> **THE REQUEST**
Exact reproduction of the data is required, with images excluded.
--- Begin DATA LINES ---
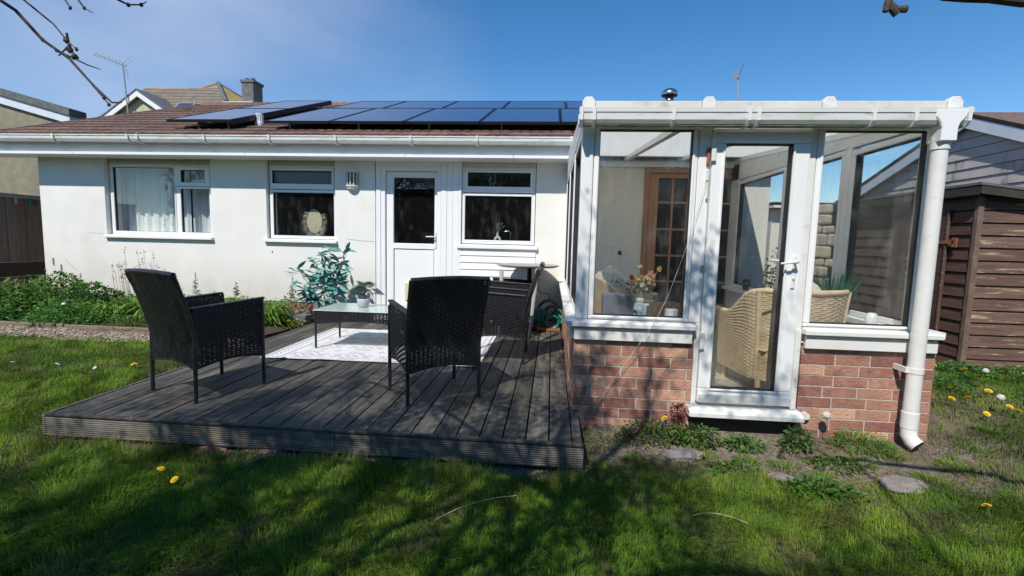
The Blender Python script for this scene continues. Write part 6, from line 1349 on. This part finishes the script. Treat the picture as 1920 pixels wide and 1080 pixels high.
# ------------------------------------------------------------------ left neighbour, fence
ln_ = thing('sloping_roof_annexe', 'buff rendered neighbouring annexe with a sloping grey verge at the left edge', 'building', (-11, 5.5, 0))
def vz_(x): return 3.794 + (-9.477 - x) * .2645
MB().add([(-15, 5.5, 0), (-9.54, 5.5, 0), (-9.54, 5.5, vz_(-9.54) - .18), (-15, 5.5, vz_(-15) - .18), (-15, 6, 0), (-9.54, 6, 0), (-9.54, 6, vz_(-9.54) - .18), (-15, 6, vz_(-15) - .18)], [(0, 1, 2, 3), (7, 6, 5, 4), (1, 5, 6, 2), (0, 3, 7, 4), (3, 2, 6, 7)]).build('wall', M['annexe'], ln_)
for nm_, m__, y0_, a_, b_ in (('fascia', 'bluewhite', 5.44, -.30, -.135), ('roof_edge', 'felt', 5.40, -.133, .0)):
    xr = -9.50 if nm_ == 'fascia' else -9.46
    MB().add([(-15, y0_, vz_(-15) + a_), (xr, y0_, vz_(xr) + a_), (xr, y0_, vz_(xr) + b_), (-15, y0_, vz_(-15) + b_), (-15, 5.75, vz_(-15) + a_), (xr, 5.75, vz_(xr) + a_), (xr, 5.75, vz_(xr) + b_), (-15, 5.75, vz_(-15) + b_)], [(0, 1, 2, 3), (7, 6, 5, 4), (0, 4, 5, 1), (1, 5, 6, 2), (3, 2, 6, 7)]).build(nm_, M[m__], ln_)
fe = thing('timber_fence', 'brown boarded fence with grey capping left of the bungalow', 'fence', (-8.75, 3.5, .1))
for k in range(24):
    y = 1.2 + k * .142; MB().box(-8.755 + (.010 if k % 2 else 0), -8.735 + (.010 if k % 2 else 0), y, y + .148, .88, 1.93).build('fence_board', M['fence'], fe)
for k, z in enumerate((.28, .52, .76)): MB().box(-8.745, -8.705, 1.2, 4.6, z - .117, z + .117).build('gravel_board', M['gravelboard'], fe)
MB().box(-8.78, -8.70, 1.2, 4.65, 1.935, 1.985).build('capping', M['fencecap'], fe)
for i, (y, c_) in enumerate(((3.72, (.7, .7, .66)), (3.92, (.03, .35, .3)), (4.02, (.02, .2, .17)))):
    q = MB().box(-8.70, -8.685, y, y + .012, 1.82, 1.92).box(-8.70, -8.685, y + .02, y + .032, 1.82, 1.91).box(-8.70, -8.685, y + .005, y + .028, 1.86, 1.875)
    tag(q.build('clothes_peg', mat('peg_plastic_%d' % i, c_)), ['white clothes peg hanging from the fence capping', 'turquoise clothes peg hanging from the fence capping, middle', 'dark teal clothes peg nearest the bungalow corner'][i], 'clothes peg')

# ------------------------------------------------------------------ distant house with hipped slate roof
dh = thing('slate_roof_house', 'distant house with hipped slate roof, white gabled dormer and chimney', 'house', (-16, 18, 0))
MB().box(-20.3, -13.0, 16.9, 24, 0, 6.3).build('wall', M['pebbledash'], dh)
e0, e1 = (-20.37, 16.6, 6.43), (-13.9, 16.6, 6.40); r0, rk, r1, r2 = (-19.47, 18.3, 8.24), (-16.45, 18.3, 8.30), (-16.86, 18.3, 8.21), (-15.81, 18.3, 8.48)
h90 = Vector(r2).lerp(Vector(e1), .13)
for k in range(20):
    t0, t1 = k / 20, (k + 1) / 20
    A_, B_, C_, D_ = Vector(e0).lerp(Vector(r0), t0), Vector(e1).lerp(h90, t0), Vector(e1).lerp(h90, t1), Vector(e0).lerp(Vector(r0), t1)
    up_ = Vector((0, -.02, .02)); q = MB(); q.add([A_ + up_, B_ + up_, C_, D_, A_ - up_ * 1.5, B_ - up_ * 1.5], [(0, 1, 2, 3), (4, 5, 1, 0)]); q.build('slate_course', M['slate'], dh)
MB().add([h90, Vector(r2), Vector(rk), Vector(r1), Vector(r0)], [(0, 1, 2, 3, 4)]).build('upper_slope', M['slate'], dh)
M['slateorange'] = mat('lichened_slate', (.36, .24, .09), (.42, .31, .15), 3, .9, .4, 20)
MB().add([Vector(r2), Vector((-14.8, 17.4, 7.37)), Vector((-14.83, 19.0, 7.86))], [(0, 1, 2)]).build('hip_slope', M['slateorange'], dh)
MB().add([Vector((-20.37, 20.0, 6.4)), Vector(r0), Vector(e0)], [(0, 1, 2)]).build('hip_slope', M['slate'], dh)
MB().tube([Vector(r0), Vector(r1), Vector(rk), Vector(r2)], .06, 8).build('ridge', M['slateorange'], dh); MB().tube([Vector(r2), Vector((-14.8, 17.4, 7.37))], .10, 8).build('hip_tile', M['felt'], dh); MB().tube([Vector(r2), Vector((-14.83, 19.0, 7.86))], .05, 8).build('hip_tile', M['slatedark'], dh)
MB().box(-14.9, -13.5, 17.3, 18.9, 7.28, 7.36).build('flat_ledge', M['bluewhite'], dh)
slab([(-15.2, 16.4, 6.55), (-12.9, 16.4, 6.45), (-12.9, 18.4, 7.2), (-15.2, 17.3, 7.28)], .1).build('lower_roof', M['slateorange'], dh)
# dormer gable in front
MB().add([(-19.3, 16.2, 4.5), (-16.4, 16.2, 4.5), (-16.4, 16.2, 6.35), (-17.85, 16.2, 7.30), (-19.3, 16.2, 6.35), (-19.3, 18, 4.5), (-16.4, 18, 4.5), (-16.4, 18, 6.35), (-17.85, 18, 7.30), (-19.3, 18, 6.35)], [(0, 1, 2, 3, 4), (0, 4, 9, 5), (1, 6, 7, 2)]).build('gable_wall', M['pebbledash'], dh)
for (xa, za, xb, zb_) in ((-19.75, 6.10, -17.80, 7.42), (-17.80, 7.42, -16.20, 6.38)):
    MB().add([(xa, 15.98, za), (xb, 15.98, zb_), (xb, 15.98, zb_ - .22), (xa, 15.98, za - .22), (xa, 16.04, za), (xb, 16.04, zb_), (xb, 16.04, zb_ - .22), (xa, 16.04, za - .22)], [(0, 1, 2, 3), (7, 6, 5, 4), (0, 4, 5, 1), (3, 2, 6, 7)]).build('bargeboard', M['white'], dh)
    MB().add([(xa, 15.96, za + .03), (xb, 15.96, zb_ + .03), (xb, 19, zb_ + .03), (xa, 19, za + .03), (xa, 15.96, za + .10), (xb, 15.96, zb_ + .10), (xb, 19, zb_ + .10), (xa, 19, za + .10)], [(0, 1, 2, 3), (7, 6, 5, 4), (0, 4, 5, 1)]).build('gable_roof', M['slatedark'], dh)
# roof light, chimney
rl = MB().box(-.40, .40, -.26, .26, 0, .08).build('rooflight', M['alu'], dh, local=True); rl.location = Vector((-16.55, 17.15, 7.06)) - Vector((-16, 18, 0)); rl.rotation_euler = (R(46), 0, 0)
MB().box(-.34, .34, -.20, .20, .08, .095).build('pane', M['panel'], rl, local=True)
MB().box(-14.06, -13.50, 17.4, 18.1, 6.8, 8.22).build('chimney', M['chimney'], dh, bevel=.02); MB().box(-14.10, -13.46, 17.36, 18.14, 8.22, 8.33).build('chimney_cap', M['chimney'], dh)
for x in (-13.93, -13.66): MB().lathe([(.085, 8.33), (.075, 8.42), (.095, 8.45)], (x, 17.65, 0), 12).build('chimney_pot', M['slatedark'], dh)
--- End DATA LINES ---
> **EXERCISE ANSWER**
The Blender Python script for this scene continues. Write part 6, from line 1349 on. This part finishes the script. Treat the picture as 1920 pixels wide and 1080 pixels high.
# ------------------------------------------------------------------ left neighbour, fence
ln_ = thing('sloping_roof_annexe', 'buff rendered neighbouring annexe with a sloping grey verge at the left edge', 'building', (-11, 5.5, 0))
def vz_(x): return 3.794 + (-9.477 - x) * .2645
MB().add([(-15, 5.5, 0), (-9.54, 5.5, 0), (-9.54, 5.5, vz_(-9.54) - .18), (-15, 5.5, vz_(-15) - .18), (-15, 6, 0), (-9.54, 6, 0), (-9.54, 6, vz_(-9.54) - .18), (-15, 6, vz_(-15) - .18)], [(0, 1, 2, 3), (7, 6, 5, 4), (1, 5, 6, 2), (0, 3, 7, 4), (3, 2, 6, 7)]).build('wall', M['annexe'], ln_)
for nm_, m__, y0_, a_, b_ in (('fascia', 'bluewhite', 5.44, -.30, -.135), ('roof_edge', 'felt', 5.40, -.133, .0)):
    xr = -9.50 if nm_ == 'fascia' else -9.46
    MB().add([(-15, y0_, vz_(-15) + a_), (xr, y0_, vz_(xr) + a_), (xr, y0_, vz_(xr) + b_), (-15, y0_, vz_(-15) + b_), (-15, 5.75, vz_(-15) + a_), (xr, 5.75, vz_(xr) + a_), (xr, 5.75, vz_(xr) + b_), (-15, 5.75, vz_(-15) + b_)], [(0, 1, 2, 3), (7, 6, 5, 4), (0, 4, 5, 1), (1, 5, 6, 2), (3, 2, 6, 7)]).build(nm_, M[m__], ln_)
fe = thing('timber_fence', 'brown boarded fence with grey capping left of the bungalow', 'fence', (-8.75, 3.5, .1))
for k in range(24):
    y = 1.2 + k * .142; MB().box(-8.755 + (.010 if k % 2 else 0), -8.735 + (.010 if k % 2 else 0), y, y + .148, .88, 1.93).build('fence_board', M['fence'], fe)
for k, z in enumerate((.28, .52, .76)): MB().box(-8.745, -8.705, 1.2, 4.6, z - .117, z + .117).build('gravel_board', M['gravelboard'], fe)
MB().box(-8.78, -8.70, 1.2, 4.65, 1.935, 1.985).build('capping', M['fencecap'], fe)
for i, (y, c_) in enumerate(((3.72, (.7, .7, .66)), (3.92, (.03, .35, .3)), (4.02, (.02, .2, .17)))):
    q = MB().box(-8.70, -8.685, y, y + .012, 1.82, 1.92).box(-8.70, -8.685, y + .02, y + .032, 1.82, 1.91).box(-8.70, -8.685, y + .005, y + .028, 1.86, 1.875)
    tag(q.build('clothes_peg', mat('peg_plastic_%d' % i, c_)), ['white clothes peg hanging from the fence capping', 'turquoise clothes peg hanging from the fence capping, middle', 'dark teal clothes peg nearest the bungalow corner'][i], 'clothes peg')

# ------------------------------------------------------------------ distant house with hipped slate roof
dh = thing('slate_roof_house', 'distant house with hipped slate roof, white gabled dormer and chimney', 'house', (-16, 18, 0))
MB().box(-20.3, -13.0, 16.9, 24, 0, 6.3).build('wall', M['pebbledash'], dh)
e0, e1 = (-20.37, 16.6, 6.43), (-13.9, 16.6, 6.40); r0, rk, r1, r2 = (-19.47, 18.3, 8.24), (-16.45, 18.3, 8.30), (-16.86, 18.3, 8.21), (-15.81, 18.3, 8.48)
h90 = Vector(r2).lerp(Vector(e1), .13)
for k in range(20):
    t0, t1 = k / 20, (k + 1) / 20
    A_, B_, C_, D_ = Vector(e0).lerp(Vector(r0), t0), Vector(e1).lerp(h90, t0), Vector(e1).lerp(h90, t1), Vector(e0).lerp(Vector(r0), t1)
    up_ = Vector((0, -.02, .02)); q = MB(); q.add([A_ + up_, B_ + up_, C_, D_, A_ - up_ * 1.5, B_ - up_ * 1.5], [(0, 1, 2, 3), (4, 5, 1, 0)]); q.build('slate_course', M['slate'], dh)
MB().add([h90, Vector(r2), Vector(rk), Vector(r1), Vector(r0)], [(0, 1, 2, 3, 4)]).build('upper_slope', M['slate'], dh)
M['slateorange'] = mat('lichened_slate', (.36, .24, .09), (.42, .31, .15), 3, .9, .4, 20)
MB().add([Vector(r2), Vector((-14.8, 17.4, 7.37)), Vector((-14.83, 19.0, 7.86))], [(0, 1, 2)]).build('hip_slope', M['slateorange'], dh)
MB().add([Vector((-20.37, 20.0, 6.4)), Vector(r0), Vector(e0)], [(0, 1, 2)]).build('hip_slope', M['slate'], dh)
MB().tube([Vector(r0), Vector(r1), Vector(rk), Vector(r2)], .06, 8).build('ridge', M['slateorange'], dh); MB().tube([Vector(r2), Vector((-14.8, 17.4, 7.37))], .10, 8).build('hip_tile', M['felt'], dh); MB().tube([Vector(r2), Vector((-14.83, 19.0, 7.86))], .05, 8).build('hip_tile', M['slatedark'], dh)
MB().box(-14.9, -13.5, 17.3, 18.9, 7.28, 7.36).build('flat_ledge', M['bluewhite'], dh)
slab([(-15.2, 16.4, 6.55), (-12.9, 16.4, 6.45), (-12.9, 18.4, 7.2), (-15.2, 17.3, 7.28)], .1).build('lower_roof', M['slateorange'], dh)
# dormer gable in front
MB().add([(-19.3, 16.2, 4.5), (-16.4, 16.2, 4.5), (-16.4, 16.2, 6.35), (-17.85, 16.2, 7.30), (-19.3, 16.2, 6.35), (-19.3, 18, 4.5), (-16.4, 18, 4.5), (-16.4, 18, 6.35), (-17.85, 18, 7.30), (-19.3, 18, 6.35)], [(0, 1, 2, 3, 4), (0, 4, 9, 5), (1, 6, 7, 2)]).build('gable_wall', M['pebbledash'], dh)
for (xa, za, xb, zb_) in ((-19.75, 6.10, -17.80, 7.42), (-17.80, 7.42, -16.20, 6.38)):
    MB().add([(xa, 15.98, za), (xb, 15.98, zb_), (xb, 15.98, zb_ - .22), (xa, 15.98, za - .22), (xa, 16.04, za), (xb, 16.04, zb_), (xb, 16.04, zb_ - .22), (xa, 16.04, za - .22)], [(0, 1, 2, 3), (7, 6, 5, 4), (0, 4, 5, 1), (3, 2, 6, 7)]).build('bargeboard', M['white'], dh)
    MB().add([(xa, 15.96, za + .03), (xb, 15.96, zb_ + .03), (xb, 19, zb_ + .03), (xa, 19, za + .03), (xa, 15.96, za + .10), (xb, 15.96, zb_ + .10), (xb, 19, zb_ + .10), (xa, 19, za + .10)], [(0, 1, 2, 3), (7, 6, 5, 4), (0, 4, 5, 1)]).build('gable_roof', M['slatedark'], dh)
# roof light, chimney
rl = MB().box(-.40, .40, -.26, .26, 0, .08).build('rooflight', M['alu'], dh, local=True); rl.location = Vector((-16.55, 17.15, 7.06)) - Vector((-16, 18, 0)); rl.rotation_euler = (R(46), 0, 0)
MB().box(-.34, .34, -.20, .20, .08, .095).build('pane', M['panel'], rl, local=True)
MB().box(-14.06, -13.50, 17.4, 18.1, 6.8, 8.22).build('chimney', M['chimney'], dh, bevel=.02); MB().box(-14.10, -13.46, 17.36, 18.14, 8.22, 8.33).build('chimney_cap', M['chimney'], dh)
for x in (-13.93, -13.66): MB().lathe([(.085, 8.33), (.075, 8.42), (.095, 8.45)], (x, 17.65, 0), 12).build('chimney_pot', M['slatedark'], dh)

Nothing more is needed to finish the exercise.